Mas o governo Abe também é alvo de críticas. “Ele está só expandindo o gasto público e afrouxando a política monetária, o que não é sustentável”, afirma Osamu Katano, economista sênior do banco de investimento do conglomerado Mitsui. Segundo ele, ninguém sabe qual é a saída para a estagnação. “Há dez ou 20 anos, a resposta era exportar para os países emergentes, mas hoje não há mais mercados crescendo tanto quanto antes.” As exportações representam 18% do PIB do Japão, e o país depositava grande esperança na Parceria Transpacífica.
Abe, que já se reuniu duas vezes com Trump, tem tentado convencer o presidente americano da importância do acordo, cuja proposta é uma herança de Obama. Igualmente, as empresas japonesas estão preocupadas com um possível fim do Acordo de Livre Comércio da América do Norte, o Nafta. “Nissan, Toyota e Honda têm grandes filiais no México para atender os mercados mexicano e americano”, diz Kotaro Horisaka, economista da Universidade de Sophia, em Tóquio.

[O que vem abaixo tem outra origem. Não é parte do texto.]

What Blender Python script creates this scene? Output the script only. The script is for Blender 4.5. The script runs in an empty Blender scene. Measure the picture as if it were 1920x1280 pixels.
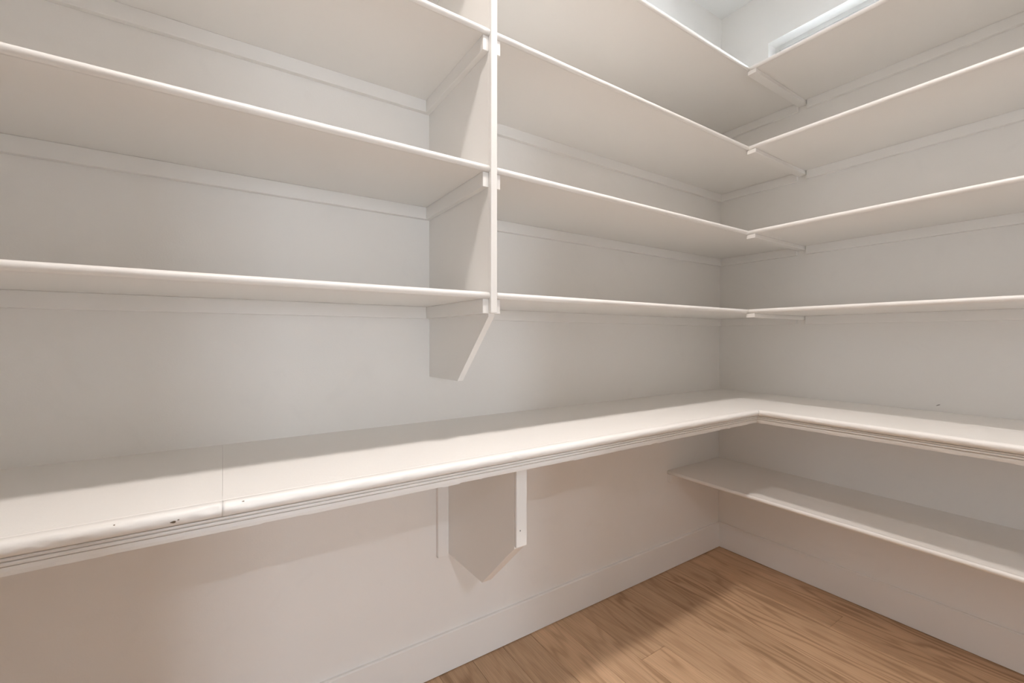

Demonizado por líderes populistas em busca de votos dos trabalhadores prejudicados pela migração de empresas dos países ricos para os pobres, o comércio é visto pelos economistas como uma saída para a estagnação, embora eles apontem que os benefícios são difusos e que há perdedores. A recente onda antiglobalização não ajuda, mas é certo que voltar a buscar mais integração — em vez do isolamento — é uma das soluções que o mundo vai precisar para que o crescimento baixo não se fixe como o novo normal.